Namun, lanjut dia, tidak ada tanda-tanda pembangunan dari pihak PT KAI. Sehingga, warga membangun rumah lagi di daerah tersebut. Sampai pada akhirnya, sekarang rata dengan tanah.
Menurutnya, banyak warga yang merasa belum terima uang pembebasan lahan. Padahal, sudah dikasih uang pembebasan lahan oleh pihak PT KAI. “Ya ini kan sudah dulu banget program dan pembebasan lahannya. Misalnya, uang ganti ruginya sudah dikasih orang tuanya, orang tuanya meninggal. Anaknya merasa belum dikasih,” ujar dia.
Maka dari itu, kata dia, wewenang dari pembebasan lahan ini lebih tepatnya pihak PT KAI dan Kementerian Perhubungan (Kemenhub). Ia dan pihak kelurahan hanya bagian mendukung untuk pembangunan serta melayani warga.
Hery menambahkan, belum ada informasi selanjutnya untuk pembebasan lahan dan target pembangunannya. “Ya, lebih valid tanya PT KAI yang punya lahannya.

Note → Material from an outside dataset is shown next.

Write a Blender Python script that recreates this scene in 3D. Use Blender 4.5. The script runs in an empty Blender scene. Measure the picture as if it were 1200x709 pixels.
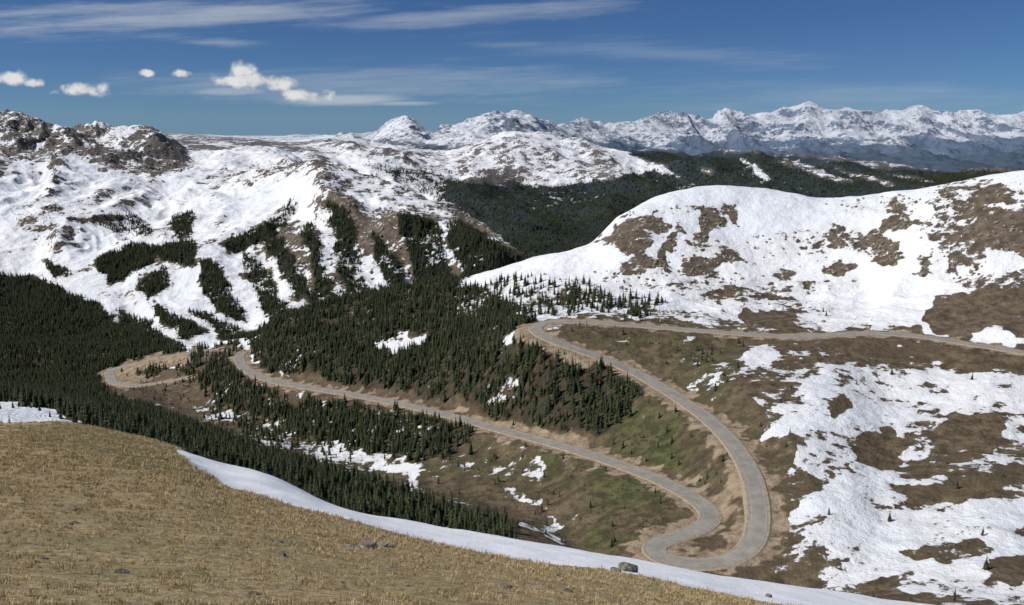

Kemarin hanya izin untuk mengeruk tanah di Pisangan Baru Tengah II di sekitar rel,” ujar dia.
Ketua RW 03, Maulana (62 tahun), mengatakan, enam tahun yang lalu sudah digusur dan dikasih uang pembebasan lahan. Sebab, program DDT sudah lama disosialisasikan.
Maulana menambahkan, hanya ada enam kartu keluarga (KK) yang merupakan warganya, sisanya pendatang. Bahkan, daerah tersebut dikenal dengan nama Tengseng karena menjadi tempat esek-esek.
“Ya itu tempat wanita nakal dan hidung belang. Untung sudah dibongkar, jadi mengurangi kegiatan yang tidak baik,” kata Maulana.
Salah satu warga RT 09 RW 03, Faryanti (34 tahun), mengatakan, rumahnya yang berada di sekitar rel sudah digusur sebulan lalu. Sebelum digusur, warga sudah mengosongkan rumahnya.
“Ya itu ada yang pindah, ada yang ngontrak di belakang. Ini yang digusur namanya daerah Tengseng. Kata mandornya selesai tiga tahun lagi proyek DDT bakal selesai,” kata Faryanti.